## begin
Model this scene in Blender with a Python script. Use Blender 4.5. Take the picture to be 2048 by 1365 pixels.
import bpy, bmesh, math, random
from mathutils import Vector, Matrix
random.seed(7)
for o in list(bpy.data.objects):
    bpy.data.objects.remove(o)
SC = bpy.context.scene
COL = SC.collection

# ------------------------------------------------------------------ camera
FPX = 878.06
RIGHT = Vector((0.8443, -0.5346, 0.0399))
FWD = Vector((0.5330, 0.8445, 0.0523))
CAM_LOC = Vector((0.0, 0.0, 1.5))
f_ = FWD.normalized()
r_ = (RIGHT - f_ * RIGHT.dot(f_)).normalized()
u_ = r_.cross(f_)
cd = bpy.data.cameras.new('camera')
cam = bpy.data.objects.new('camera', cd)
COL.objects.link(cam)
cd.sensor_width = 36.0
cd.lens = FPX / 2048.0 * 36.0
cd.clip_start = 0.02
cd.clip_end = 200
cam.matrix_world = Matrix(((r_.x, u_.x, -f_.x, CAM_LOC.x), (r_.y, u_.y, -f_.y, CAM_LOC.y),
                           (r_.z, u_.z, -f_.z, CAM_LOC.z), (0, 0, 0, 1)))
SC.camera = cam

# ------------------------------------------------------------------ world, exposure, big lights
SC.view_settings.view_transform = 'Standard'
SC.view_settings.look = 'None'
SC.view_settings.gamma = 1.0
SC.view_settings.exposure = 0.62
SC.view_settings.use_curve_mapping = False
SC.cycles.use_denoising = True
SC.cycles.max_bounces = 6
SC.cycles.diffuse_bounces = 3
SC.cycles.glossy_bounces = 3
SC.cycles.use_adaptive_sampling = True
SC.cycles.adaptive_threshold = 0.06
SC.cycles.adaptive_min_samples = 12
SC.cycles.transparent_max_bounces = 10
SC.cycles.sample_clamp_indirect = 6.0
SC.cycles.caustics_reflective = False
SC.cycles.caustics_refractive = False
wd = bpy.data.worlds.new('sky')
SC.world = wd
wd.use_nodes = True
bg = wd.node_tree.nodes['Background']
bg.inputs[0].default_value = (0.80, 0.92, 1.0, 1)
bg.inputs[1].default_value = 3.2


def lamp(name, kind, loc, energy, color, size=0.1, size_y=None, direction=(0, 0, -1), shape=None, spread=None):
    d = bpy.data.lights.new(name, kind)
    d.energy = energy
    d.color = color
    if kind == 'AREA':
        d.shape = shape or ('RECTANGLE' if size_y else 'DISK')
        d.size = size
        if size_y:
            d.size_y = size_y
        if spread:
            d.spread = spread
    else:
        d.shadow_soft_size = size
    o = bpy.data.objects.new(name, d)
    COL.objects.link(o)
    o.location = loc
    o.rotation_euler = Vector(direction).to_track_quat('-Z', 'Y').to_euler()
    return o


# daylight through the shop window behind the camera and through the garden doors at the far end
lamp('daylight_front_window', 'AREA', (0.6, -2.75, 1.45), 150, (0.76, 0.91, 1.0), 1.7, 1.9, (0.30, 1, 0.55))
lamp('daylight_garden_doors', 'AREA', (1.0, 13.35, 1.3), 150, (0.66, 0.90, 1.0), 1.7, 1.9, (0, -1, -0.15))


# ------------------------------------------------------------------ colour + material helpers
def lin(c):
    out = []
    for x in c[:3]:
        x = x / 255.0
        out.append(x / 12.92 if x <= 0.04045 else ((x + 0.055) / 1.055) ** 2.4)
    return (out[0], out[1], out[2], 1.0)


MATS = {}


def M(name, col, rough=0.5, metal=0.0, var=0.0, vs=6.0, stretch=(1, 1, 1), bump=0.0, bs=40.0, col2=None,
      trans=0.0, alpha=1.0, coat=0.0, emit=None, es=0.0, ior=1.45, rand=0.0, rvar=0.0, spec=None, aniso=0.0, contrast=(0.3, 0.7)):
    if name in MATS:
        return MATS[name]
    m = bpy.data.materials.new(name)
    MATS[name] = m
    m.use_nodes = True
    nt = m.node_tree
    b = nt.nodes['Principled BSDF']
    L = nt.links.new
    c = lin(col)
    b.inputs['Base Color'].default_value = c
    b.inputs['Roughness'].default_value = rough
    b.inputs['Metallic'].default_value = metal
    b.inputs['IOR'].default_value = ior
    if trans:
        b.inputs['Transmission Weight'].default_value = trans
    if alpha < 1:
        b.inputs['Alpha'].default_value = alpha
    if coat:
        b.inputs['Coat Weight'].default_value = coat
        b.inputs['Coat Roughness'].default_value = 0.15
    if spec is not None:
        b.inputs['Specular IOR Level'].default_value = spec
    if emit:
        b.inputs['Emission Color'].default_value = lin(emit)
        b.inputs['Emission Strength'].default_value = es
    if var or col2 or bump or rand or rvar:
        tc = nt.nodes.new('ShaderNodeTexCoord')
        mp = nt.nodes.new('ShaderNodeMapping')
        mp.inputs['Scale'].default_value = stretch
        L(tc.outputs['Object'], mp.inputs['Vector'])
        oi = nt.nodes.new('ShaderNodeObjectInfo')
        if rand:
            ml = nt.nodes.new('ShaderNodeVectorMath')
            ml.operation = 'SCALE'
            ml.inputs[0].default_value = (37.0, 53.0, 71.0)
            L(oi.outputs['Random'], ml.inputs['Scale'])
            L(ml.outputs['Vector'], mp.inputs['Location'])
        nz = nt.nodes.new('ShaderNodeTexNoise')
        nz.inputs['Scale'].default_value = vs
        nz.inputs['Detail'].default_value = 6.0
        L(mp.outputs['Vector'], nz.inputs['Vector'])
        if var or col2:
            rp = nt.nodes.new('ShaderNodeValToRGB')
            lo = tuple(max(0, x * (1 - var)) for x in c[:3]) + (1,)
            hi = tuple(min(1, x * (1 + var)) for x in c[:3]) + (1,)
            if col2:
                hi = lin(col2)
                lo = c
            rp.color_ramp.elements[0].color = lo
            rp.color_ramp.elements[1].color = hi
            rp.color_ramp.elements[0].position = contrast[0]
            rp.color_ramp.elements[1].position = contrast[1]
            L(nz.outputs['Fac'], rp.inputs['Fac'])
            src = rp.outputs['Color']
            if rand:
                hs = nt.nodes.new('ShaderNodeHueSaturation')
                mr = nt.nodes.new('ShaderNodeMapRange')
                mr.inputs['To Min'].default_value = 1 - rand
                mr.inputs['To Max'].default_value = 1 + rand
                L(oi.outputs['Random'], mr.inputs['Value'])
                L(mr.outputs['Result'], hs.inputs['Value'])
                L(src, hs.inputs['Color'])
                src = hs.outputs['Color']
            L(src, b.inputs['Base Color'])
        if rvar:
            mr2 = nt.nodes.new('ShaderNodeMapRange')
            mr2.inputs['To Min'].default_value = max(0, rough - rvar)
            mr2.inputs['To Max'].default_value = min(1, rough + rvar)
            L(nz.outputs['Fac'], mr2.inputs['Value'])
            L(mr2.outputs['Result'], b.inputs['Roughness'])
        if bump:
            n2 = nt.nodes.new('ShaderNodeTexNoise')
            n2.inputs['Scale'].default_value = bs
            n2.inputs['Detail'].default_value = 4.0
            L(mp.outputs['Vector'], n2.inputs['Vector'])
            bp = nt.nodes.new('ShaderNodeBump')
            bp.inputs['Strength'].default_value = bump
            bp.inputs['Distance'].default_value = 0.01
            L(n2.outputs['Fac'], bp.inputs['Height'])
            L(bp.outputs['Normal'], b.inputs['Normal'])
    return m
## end
• Exercise aim
Your task is to repeat each line of the material exactly.

• The result
Model this scene in Blender with a Python script. Use Blender 4.5. Take the picture to be 2048 by 1365 pixels.
import bpy, bmesh, math, random
from mathutils import Vector, Matrix
random.seed(7)
for o in list(bpy.data.objects):
    bpy.data.objects.remove(o)
SC = bpy.context.scene
COL = SC.collection

# ------------------------------------------------------------------ camera
FPX = 878.06
RIGHT = Vector((0.8443, -0.5346, 0.0399))
FWD = Vector((0.5330, 0.8445, 0.0523))
CAM_LOC = Vector((0.0, 0.0, 1.5))
f_ = FWD.normalized()
r_ = (RIGHT - f_ * RIGHT.dot(f_)).normalized()
u_ = r_.cross(f_)
cd = bpy.data.cameras.new('camera')
cam = bpy.data.objects.new('camera', cd)
COL.objects.link(cam)
cd.sensor_width = 36.0
cd.lens = FPX / 2048.0 * 36.0
cd.clip_start = 0.02
cd.clip_end = 200
cam.matrix_world = Matrix(((r_.x, u_.x, -f_.x, CAM_LOC.x), (r_.y, u_.y, -f_.y, CAM_LOC.y),
                           (r_.z, u_.z, -f_.z, CAM_LOC.z), (0, 0, 0, 1)))
SC.camera = cam

# ------------------------------------------------------------------ world, exposure, big lights
SC.view_settings.view_transform = 'Standard'
SC.view_settings.look = 'None'
SC.view_settings.gamma = 1.0
SC.view_settings.exposure = 0.62
SC.view_settings.use_curve_mapping = False
SC.cycles.use_denoising = True
SC.cycles.max_bounces = 6
SC.cycles.diffuse_bounces = 3
SC.cycles.glossy_bounces = 3
SC.cycles.use_adaptive_sampling = True
SC.cycles.adaptive_threshold = 0.06
SC.cycles.adaptive_min_samples = 12
SC.cycles.transparent_max_bounces = 10
SC.cycles.sample_clamp_indirect = 6.0
SC.cycles.caustics_reflective = False
SC.cycles.caustics_refractive = False
wd = bpy.data.worlds.new('sky')
SC.world = wd
wd.use_nodes = True
bg = wd.node_tree.nodes['Background']
bg.inputs[0].default_value = (0.80, 0.92, 1.0, 1)
bg.inputs[1].default_value = 3.2


def lamp(name, kind, loc, energy, color, size=0.1, size_y=None, direction=(0, 0, -1), shape=None, spread=None):
    d = bpy.data.lights.new(name, kind)
    d.energy = energy
    d.color = color
    if kind == 'AREA':
        d.shape = shape or ('RECTANGLE' if size_y else 'DISK')
        d.size = size
        if size_y:
            d.size_y = size_y
        if spread:
            d.spread = spread
    else:
        d.shadow_soft_size = size
    o = bpy.data.objects.new(name, d)
    COL.objects.link(o)
    o.location = loc
    o.rotation_euler = Vector(direction).to_track_quat('-Z', 'Y').to_euler()
    return o


# daylight through the shop window behind the camera and through the garden doors at the far end
lamp('daylight_front_window', 'AREA', (0.6, -2.75, 1.45), 150, (0.76, 0.91, 1.0), 1.7, 1.9, (0.30, 1, 0.55))
lamp('daylight_garden_doors', 'AREA', (1.0, 13.35, 1.3), 150, (0.66, 0.90, 1.0), 1.7, 1.9, (0, -1, -0.15))


# ------------------------------------------------------------------ colour + material helpers
def lin(c):
    out = []
    for x in c[:3]:
        x = x / 255.0
        out.append(x / 12.92 if x <= 0.04045 else ((x + 0.055) / 1.055) ** 2.4)
    return (out[0], out[1], out[2], 1.0)


MATS = {}


def M(name, col, rough=0.5, metal=0.0, var=0.0, vs=6.0, stretch=(1, 1, 1), bump=0.0, bs=40.0, col2=None,
      trans=0.0, alpha=1.0, coat=0.0, emit=None, es=0.0, ior=1.45, rand=0.0, rvar=0.0, spec=None, aniso=0.0, contrast=(0.3, 0.7)):
    if name in MATS:
        return MATS[name]
    m = bpy.data.materials.new(name)
    MATS[name] = m
    m.use_nodes = True
    nt = m.node_tree
    b = nt.nodes['Principled BSDF']
    L = nt.links.new
    c = lin(col)
    b.inputs['Base Color'].default_value = c
    b.inputs['Roughness'].default_value = rough
    b.inputs['Metallic'].default_value = metal
    b.inputs['IOR'].default_value = ior
    if trans:
        b.inputs['Transmission Weight'].default_value = trans
    if alpha < 1:
        b.inputs['Alpha'].default_value = alpha
    if coat:
        b.inputs['Coat Weight'].default_value = coat
        b.inputs['Coat Roughness'].default_value = 0.15
    if spec is not None:
        b.inputs['Specular IOR Level'].default_value = spec
    if emit:
        b.inputs['Emission Color'].default_value = lin(emit)
        b.inputs['Emission Strength'].default_value = es
    if var or col2 or bump or rand or rvar:
        tc = nt.nodes.new('ShaderNodeTexCoord')
        mp = nt.nodes.new('ShaderNodeMapping')
        mp.inputs['Scale'].default_value = stretch
        L(tc.outputs['Object'], mp.inputs['Vector'])
        oi = nt.nodes.new('ShaderNodeObjectInfo')
        if rand:
            ml = nt.nodes.new('ShaderNodeVectorMath')
            ml.operation = 'SCALE'
            ml.inputs[0].default_value = (37.0, 53.0, 71.0)
            L(oi.outputs['Random'], ml.inputs['Scale'])
            L(ml.outputs['Vector'], mp.inputs['Location'])
        nz = nt.nodes.new('ShaderNodeTexNoise')
        nz.inputs['Scale'].default_value = vs
        nz.inputs['Detail'].default_value = 6.0
        L(mp.outputs['Vector'], nz.inputs['Vector'])
        if var or col2:
            rp = nt.nodes.new('ShaderNodeValToRGB')
            lo = tuple(max(0, x * (1 - var)) for x in c[:3]) + (1,)
            hi = tuple(min(1, x * (1 + var)) for x in c[:3]) + (1,)
            if col2:
                hi = lin(col2)
                lo = c
            rp.color_ramp.elements[0].color = lo
            rp.color_ramp.elements[1].color = hi
            rp.color_ramp.elements[0].position = contrast[0]
            rp.color_ramp.elements[1].position = contrast[1]
            L(nz.outputs['Fac'], rp.inputs['Fac'])
            src = rp.outputs['Color']
            if rand:
                hs = nt.nodes.new('ShaderNodeHueSaturation')
                mr = nt.nodes.new('ShaderNodeMapRange')
                mr.inputs['To Min'].default_value = 1 - rand
                mr.inputs['To Max'].default_value = 1 + rand
                L(oi.outputs['Random'], mr.inputs['Value'])
                L(mr.outputs['Result'], hs.inputs['Value'])
                L(src, hs.inputs['Color'])
                src = hs.outputs['Color']
            L(src, b.inputs['Base Color'])
        if rvar:
            mr2 = nt.nodes.new('ShaderNodeMapRange')
            mr2.inputs['To Min'].default_value = max(0, rough - rvar)
            mr2.inputs['To Max'].default_value = min(1, rough + rvar)
            L(nz.outputs['Fac'], mr2.inputs['Value'])
            L(mr2.outputs['Result'], b.inputs['Roughness'])
        if bump:
            n2 = nt.nodes.new('ShaderNodeTexNoise')
            n2.inputs['Scale'].default_value = bs
            n2.inputs['Detail'].default_value = 4.0
            L(mp.outputs['Vector'], n2.inputs['Vector'])
            bp = nt.nodes.new('ShaderNodeBump')
            bp.inputs['Strength'].default_value = bump
            bp.inputs['Distance'].default_value = 0.01
            L(n2.outputs['Fac'], bp.inputs['Height'])
            L(bp.outputs['Normal'], b.inputs['Normal'])
    return m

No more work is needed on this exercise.